Problem statement
From the data that follows, copy every line holding the string "scene".

Records supplied
::::::
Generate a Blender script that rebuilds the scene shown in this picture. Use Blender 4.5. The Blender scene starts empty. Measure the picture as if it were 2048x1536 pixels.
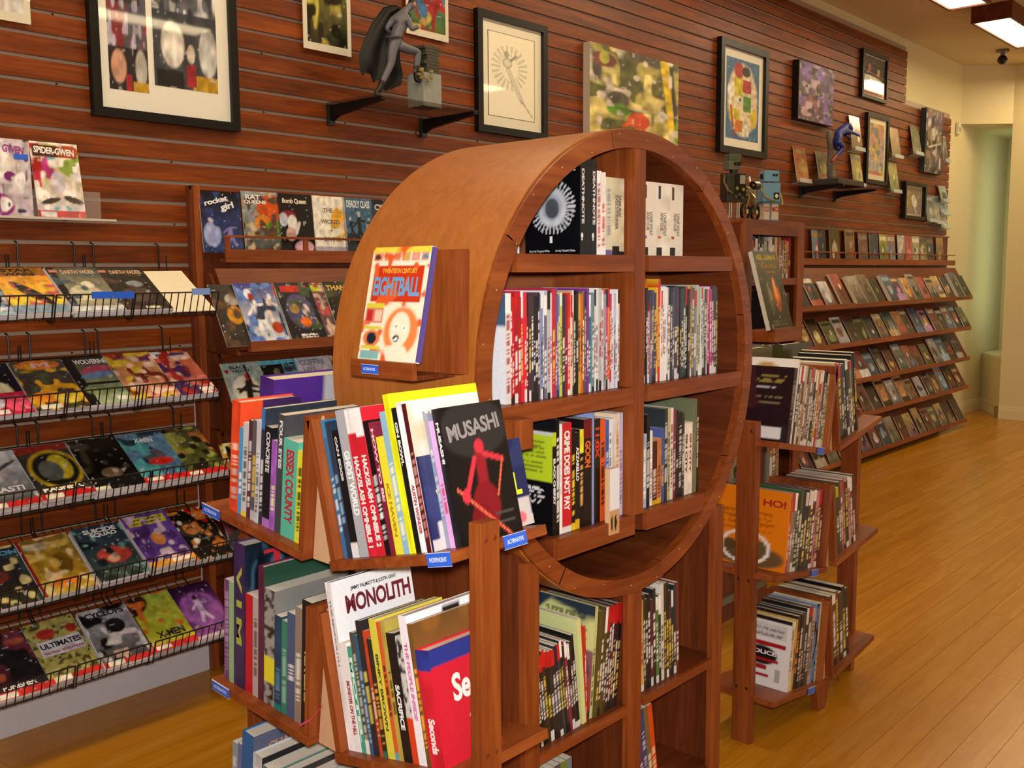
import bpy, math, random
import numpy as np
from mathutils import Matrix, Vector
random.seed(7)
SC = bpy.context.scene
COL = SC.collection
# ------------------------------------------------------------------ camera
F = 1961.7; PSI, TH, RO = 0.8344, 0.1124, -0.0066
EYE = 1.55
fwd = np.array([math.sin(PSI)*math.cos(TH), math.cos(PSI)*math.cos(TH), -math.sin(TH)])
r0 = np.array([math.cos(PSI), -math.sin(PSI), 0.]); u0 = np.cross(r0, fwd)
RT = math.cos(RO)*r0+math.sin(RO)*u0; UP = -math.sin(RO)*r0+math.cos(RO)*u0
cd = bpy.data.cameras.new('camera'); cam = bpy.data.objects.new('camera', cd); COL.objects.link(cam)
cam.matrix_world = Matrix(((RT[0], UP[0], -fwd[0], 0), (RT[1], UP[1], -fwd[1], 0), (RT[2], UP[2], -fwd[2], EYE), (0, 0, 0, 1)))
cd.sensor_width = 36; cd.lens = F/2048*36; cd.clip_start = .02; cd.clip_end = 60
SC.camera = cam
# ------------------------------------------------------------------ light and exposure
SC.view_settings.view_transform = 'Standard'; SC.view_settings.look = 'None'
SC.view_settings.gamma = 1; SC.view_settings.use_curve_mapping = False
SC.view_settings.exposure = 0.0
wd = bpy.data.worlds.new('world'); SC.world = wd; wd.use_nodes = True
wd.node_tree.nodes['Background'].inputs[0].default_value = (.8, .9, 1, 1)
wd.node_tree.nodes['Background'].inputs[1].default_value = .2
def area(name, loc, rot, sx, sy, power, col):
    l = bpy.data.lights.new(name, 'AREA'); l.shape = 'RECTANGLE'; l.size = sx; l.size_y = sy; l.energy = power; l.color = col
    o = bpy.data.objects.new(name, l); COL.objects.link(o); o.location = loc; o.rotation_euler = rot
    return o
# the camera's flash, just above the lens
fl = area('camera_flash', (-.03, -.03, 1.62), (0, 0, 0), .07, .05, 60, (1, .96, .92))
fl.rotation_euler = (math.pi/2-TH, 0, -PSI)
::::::
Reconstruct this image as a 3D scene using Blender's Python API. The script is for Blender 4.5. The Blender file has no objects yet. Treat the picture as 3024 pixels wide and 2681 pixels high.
::::::
Complete response
Generate a Blender script that rebuilds the scene shown in this picture. Use Blender 4.5. The Blender scene starts empty. Measure the picture as if it were 2048x1536 pixels.
SC = bpy.context.scene
Reconstruct this image as a 3D scene using Blender's Python API. The script is for Blender 4.5. The Blender file has no objects yet. Treat the picture as 3024 pixels wide and 2681 pixels high.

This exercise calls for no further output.